Information About Divorce Alimony

By Staff Writer

In divorce, alimony used to be the norm. Divorced women were expected to be the primary custodial parent, and were supported by the former husband and father long after the separation was final. Nowadays, alimony is gender neutral.

Divorce Alimony is seen now by most states as largely rehabilitative. In other words, alimony serves primarily to support a spouse until that individual can get the training, education or opportunity to earn their own living. Alimony also supports the stay-at-home caregiver, but usually only until the children are old enough so that he or she can join the work force again.

Divorce Alimony Law
Alimony laws vary widely from state to state. There are no formulas for amounts of alimony similar to the standardized formulas for child support. Some states are liberal with alimony; other states hardly ever award it, or only under extreme circumstances. Until 1995, Texas had no provision for alimony other than temporary spousal support that would end when the divorce was granted. Alimony in Texas is now provided for only in cases of extreme need.

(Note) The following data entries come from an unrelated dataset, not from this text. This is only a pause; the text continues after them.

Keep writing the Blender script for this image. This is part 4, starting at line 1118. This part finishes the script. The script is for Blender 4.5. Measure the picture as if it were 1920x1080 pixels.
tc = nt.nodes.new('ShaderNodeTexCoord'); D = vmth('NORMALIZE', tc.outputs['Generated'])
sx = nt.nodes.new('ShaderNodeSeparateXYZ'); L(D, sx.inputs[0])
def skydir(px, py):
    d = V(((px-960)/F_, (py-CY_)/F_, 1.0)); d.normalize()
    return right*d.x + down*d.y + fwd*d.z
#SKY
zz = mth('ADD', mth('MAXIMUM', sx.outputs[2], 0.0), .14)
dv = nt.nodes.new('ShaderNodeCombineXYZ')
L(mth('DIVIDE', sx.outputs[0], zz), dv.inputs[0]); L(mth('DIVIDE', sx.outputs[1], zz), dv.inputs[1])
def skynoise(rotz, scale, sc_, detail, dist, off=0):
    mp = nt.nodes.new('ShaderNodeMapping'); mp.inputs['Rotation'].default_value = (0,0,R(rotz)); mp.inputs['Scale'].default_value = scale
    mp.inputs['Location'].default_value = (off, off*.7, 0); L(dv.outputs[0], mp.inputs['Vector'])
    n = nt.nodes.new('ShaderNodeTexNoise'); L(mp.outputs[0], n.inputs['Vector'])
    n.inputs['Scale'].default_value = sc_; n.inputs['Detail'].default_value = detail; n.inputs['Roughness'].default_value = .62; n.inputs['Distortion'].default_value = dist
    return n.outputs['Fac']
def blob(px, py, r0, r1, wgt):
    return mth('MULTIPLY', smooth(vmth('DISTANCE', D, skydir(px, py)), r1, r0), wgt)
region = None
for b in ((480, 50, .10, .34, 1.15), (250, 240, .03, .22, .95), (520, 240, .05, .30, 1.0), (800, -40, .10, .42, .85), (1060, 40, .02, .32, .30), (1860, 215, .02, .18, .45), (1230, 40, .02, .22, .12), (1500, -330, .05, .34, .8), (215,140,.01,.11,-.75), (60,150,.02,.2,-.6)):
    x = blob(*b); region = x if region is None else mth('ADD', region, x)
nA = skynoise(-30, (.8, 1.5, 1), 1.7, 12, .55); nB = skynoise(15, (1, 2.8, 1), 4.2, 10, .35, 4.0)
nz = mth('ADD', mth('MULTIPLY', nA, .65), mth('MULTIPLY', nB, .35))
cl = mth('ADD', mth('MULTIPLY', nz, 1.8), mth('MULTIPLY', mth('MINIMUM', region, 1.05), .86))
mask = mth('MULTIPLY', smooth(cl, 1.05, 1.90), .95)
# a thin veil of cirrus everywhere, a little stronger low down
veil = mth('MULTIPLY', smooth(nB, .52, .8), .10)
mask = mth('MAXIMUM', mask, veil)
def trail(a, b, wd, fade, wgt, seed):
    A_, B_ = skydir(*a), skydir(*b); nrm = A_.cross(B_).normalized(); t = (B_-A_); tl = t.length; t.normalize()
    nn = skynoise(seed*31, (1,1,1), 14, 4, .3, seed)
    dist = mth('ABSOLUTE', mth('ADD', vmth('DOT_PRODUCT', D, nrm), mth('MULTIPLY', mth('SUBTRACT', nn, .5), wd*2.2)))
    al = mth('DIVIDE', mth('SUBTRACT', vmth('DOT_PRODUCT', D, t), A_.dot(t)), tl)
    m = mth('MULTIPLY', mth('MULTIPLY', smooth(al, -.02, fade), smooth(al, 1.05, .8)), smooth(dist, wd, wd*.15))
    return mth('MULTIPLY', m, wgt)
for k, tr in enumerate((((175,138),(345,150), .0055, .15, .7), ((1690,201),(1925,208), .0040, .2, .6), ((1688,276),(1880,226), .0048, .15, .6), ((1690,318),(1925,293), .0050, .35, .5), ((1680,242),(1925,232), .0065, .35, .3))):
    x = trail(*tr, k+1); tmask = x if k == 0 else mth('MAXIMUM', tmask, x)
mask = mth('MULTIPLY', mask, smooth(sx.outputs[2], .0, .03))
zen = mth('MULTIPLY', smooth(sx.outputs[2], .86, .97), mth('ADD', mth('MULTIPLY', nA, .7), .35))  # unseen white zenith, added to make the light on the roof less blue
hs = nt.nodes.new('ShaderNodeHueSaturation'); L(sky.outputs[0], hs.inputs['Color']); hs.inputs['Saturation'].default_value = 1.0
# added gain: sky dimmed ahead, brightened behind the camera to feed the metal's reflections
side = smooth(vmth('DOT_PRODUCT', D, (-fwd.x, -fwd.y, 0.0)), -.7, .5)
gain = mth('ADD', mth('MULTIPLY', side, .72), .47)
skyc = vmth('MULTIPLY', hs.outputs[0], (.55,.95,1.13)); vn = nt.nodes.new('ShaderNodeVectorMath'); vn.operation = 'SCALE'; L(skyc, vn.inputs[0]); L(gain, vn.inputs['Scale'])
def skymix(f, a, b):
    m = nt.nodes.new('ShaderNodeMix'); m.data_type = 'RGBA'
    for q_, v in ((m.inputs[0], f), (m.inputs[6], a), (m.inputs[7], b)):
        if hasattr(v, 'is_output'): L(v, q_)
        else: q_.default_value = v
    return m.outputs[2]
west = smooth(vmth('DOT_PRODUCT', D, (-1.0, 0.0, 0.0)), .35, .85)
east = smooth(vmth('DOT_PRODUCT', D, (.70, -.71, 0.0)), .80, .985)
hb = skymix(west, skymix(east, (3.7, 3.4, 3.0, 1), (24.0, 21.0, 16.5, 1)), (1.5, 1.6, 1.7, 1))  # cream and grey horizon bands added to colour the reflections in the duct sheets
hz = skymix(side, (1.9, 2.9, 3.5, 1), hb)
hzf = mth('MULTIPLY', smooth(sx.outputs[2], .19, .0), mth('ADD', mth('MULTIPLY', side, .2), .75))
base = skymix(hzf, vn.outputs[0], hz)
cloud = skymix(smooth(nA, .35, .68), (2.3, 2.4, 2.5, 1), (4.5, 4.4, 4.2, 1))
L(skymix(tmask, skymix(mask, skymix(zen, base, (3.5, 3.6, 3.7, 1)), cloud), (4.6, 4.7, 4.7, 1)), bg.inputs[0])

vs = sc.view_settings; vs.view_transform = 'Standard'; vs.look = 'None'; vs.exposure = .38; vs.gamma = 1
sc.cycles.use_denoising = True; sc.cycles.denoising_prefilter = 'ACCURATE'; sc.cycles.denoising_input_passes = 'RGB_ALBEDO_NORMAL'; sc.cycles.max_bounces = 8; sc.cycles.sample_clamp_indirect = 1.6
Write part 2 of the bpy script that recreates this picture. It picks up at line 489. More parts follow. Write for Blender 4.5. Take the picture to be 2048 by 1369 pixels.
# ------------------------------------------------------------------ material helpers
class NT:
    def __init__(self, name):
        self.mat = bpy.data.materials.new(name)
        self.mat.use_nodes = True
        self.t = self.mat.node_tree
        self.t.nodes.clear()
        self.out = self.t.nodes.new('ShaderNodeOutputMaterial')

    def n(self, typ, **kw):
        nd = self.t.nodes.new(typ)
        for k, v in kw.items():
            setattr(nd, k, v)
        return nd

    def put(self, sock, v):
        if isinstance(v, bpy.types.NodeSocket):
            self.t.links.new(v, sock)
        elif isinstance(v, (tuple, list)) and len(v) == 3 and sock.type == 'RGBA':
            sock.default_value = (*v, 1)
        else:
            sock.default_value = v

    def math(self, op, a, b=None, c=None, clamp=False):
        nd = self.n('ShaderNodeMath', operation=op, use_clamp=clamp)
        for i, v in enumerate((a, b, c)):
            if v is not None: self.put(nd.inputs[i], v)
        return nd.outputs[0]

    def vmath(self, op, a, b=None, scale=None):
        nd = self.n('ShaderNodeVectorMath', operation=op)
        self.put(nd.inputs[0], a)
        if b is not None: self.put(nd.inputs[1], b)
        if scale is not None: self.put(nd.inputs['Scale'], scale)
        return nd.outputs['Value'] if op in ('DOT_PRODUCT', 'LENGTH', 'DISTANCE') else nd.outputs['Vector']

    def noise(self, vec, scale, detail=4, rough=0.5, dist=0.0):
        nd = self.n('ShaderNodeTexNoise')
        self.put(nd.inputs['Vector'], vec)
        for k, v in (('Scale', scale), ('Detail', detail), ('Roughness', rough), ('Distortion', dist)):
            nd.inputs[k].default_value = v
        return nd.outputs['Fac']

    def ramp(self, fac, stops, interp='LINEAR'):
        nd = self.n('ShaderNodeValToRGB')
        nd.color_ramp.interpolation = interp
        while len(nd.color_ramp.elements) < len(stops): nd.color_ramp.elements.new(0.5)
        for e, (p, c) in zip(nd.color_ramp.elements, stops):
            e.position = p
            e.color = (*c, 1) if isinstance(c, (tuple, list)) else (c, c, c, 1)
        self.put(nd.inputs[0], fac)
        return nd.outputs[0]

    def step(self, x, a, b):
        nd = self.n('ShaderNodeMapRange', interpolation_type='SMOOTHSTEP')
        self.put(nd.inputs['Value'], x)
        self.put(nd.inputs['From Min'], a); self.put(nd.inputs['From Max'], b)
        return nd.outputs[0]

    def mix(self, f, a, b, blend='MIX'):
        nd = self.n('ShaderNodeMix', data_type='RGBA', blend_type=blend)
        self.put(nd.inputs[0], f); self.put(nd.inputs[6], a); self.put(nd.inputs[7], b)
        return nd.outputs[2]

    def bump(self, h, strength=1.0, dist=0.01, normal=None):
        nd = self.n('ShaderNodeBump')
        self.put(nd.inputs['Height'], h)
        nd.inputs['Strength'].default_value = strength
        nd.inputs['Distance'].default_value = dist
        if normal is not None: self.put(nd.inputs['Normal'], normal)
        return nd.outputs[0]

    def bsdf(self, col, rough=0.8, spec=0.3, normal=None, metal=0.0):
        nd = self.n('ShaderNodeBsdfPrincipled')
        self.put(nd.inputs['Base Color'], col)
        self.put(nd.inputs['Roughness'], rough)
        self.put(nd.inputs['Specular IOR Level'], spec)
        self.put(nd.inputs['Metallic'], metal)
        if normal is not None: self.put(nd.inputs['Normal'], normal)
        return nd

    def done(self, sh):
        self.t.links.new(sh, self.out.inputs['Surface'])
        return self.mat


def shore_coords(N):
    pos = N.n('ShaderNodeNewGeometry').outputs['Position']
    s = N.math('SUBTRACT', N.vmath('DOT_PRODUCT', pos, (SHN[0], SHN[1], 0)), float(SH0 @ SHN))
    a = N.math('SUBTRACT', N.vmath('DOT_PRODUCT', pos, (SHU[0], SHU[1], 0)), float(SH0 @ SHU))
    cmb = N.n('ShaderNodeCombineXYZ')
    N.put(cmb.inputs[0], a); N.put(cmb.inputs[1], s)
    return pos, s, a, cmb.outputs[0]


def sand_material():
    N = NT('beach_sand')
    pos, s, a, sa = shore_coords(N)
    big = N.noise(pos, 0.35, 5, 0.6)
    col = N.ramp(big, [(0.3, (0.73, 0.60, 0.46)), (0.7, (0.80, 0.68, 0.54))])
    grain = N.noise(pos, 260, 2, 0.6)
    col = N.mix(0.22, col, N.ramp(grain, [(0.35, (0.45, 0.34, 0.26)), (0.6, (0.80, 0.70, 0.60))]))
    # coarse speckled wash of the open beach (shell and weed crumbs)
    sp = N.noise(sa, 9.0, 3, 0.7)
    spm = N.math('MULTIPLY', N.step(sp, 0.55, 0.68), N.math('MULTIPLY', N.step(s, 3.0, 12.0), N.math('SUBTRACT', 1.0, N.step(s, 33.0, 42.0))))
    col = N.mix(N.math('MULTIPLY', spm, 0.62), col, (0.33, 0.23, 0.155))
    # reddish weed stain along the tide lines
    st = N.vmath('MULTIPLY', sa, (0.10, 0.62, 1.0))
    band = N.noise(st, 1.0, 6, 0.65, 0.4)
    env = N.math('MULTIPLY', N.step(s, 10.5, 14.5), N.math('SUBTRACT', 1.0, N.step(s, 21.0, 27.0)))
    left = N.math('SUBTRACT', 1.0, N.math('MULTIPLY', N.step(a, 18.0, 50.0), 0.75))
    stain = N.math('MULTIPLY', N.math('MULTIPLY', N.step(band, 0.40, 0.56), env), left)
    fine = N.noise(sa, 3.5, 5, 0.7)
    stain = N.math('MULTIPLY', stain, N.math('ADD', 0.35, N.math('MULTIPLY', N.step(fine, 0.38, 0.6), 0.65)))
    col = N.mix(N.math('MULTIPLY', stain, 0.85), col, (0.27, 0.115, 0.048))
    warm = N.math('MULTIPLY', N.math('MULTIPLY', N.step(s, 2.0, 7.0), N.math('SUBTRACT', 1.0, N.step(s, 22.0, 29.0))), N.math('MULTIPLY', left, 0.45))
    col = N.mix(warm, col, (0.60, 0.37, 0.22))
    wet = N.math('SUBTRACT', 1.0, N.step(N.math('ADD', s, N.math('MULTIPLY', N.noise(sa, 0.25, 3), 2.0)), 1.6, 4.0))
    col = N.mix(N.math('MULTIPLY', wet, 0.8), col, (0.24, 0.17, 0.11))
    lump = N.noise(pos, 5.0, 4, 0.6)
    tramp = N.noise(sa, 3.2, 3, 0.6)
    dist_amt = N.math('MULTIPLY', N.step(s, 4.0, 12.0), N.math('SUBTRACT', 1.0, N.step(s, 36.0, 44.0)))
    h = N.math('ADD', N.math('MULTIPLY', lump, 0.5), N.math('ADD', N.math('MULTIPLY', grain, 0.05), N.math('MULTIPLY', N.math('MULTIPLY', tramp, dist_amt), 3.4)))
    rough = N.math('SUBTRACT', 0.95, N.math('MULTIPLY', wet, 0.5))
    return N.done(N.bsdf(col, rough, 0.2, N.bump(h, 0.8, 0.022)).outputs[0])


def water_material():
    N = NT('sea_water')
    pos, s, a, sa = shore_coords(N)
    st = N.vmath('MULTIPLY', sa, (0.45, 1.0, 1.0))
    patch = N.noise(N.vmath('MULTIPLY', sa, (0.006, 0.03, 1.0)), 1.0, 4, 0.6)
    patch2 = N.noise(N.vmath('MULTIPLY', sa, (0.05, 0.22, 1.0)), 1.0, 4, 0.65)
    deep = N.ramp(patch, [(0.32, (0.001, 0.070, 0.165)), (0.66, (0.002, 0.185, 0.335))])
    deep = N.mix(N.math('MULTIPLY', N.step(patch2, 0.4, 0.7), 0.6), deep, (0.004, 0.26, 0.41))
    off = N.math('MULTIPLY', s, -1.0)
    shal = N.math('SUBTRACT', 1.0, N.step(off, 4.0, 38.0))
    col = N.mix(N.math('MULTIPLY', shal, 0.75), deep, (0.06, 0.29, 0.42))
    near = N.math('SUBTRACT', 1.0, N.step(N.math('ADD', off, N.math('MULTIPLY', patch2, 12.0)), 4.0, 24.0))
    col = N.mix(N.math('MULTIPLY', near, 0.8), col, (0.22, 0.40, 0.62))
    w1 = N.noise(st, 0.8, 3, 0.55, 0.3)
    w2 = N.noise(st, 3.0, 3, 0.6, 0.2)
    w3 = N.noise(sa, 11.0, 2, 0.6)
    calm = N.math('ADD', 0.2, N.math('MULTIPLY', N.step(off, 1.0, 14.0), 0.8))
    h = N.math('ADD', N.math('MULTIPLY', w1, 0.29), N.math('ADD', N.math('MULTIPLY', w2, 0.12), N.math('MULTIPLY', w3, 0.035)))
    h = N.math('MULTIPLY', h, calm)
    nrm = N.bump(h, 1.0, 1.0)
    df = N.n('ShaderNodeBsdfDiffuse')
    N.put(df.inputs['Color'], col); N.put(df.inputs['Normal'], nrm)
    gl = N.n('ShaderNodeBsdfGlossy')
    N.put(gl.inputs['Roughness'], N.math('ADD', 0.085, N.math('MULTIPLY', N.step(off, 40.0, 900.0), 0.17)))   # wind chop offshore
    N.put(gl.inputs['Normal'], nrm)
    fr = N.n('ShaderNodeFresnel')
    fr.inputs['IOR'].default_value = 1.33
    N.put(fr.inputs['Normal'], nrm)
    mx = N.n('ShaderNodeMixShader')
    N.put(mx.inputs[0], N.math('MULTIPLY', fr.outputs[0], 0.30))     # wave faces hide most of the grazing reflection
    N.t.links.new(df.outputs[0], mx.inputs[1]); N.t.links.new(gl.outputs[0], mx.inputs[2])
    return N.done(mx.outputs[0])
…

Alimony, unlike child support, is not enforceable by law. In other words, if your ex is not living up to his or her alimony obligations, the only way you can force them to pay up under the law is if you petition the court to hold your spouse in contempt. Your ex-spouse can then be sent to jail. However, this is not true in all states. In some states, you are regarded as just another creditor seeking relief from a debtor. If the state has strong debtor protection laws, you may never see your money.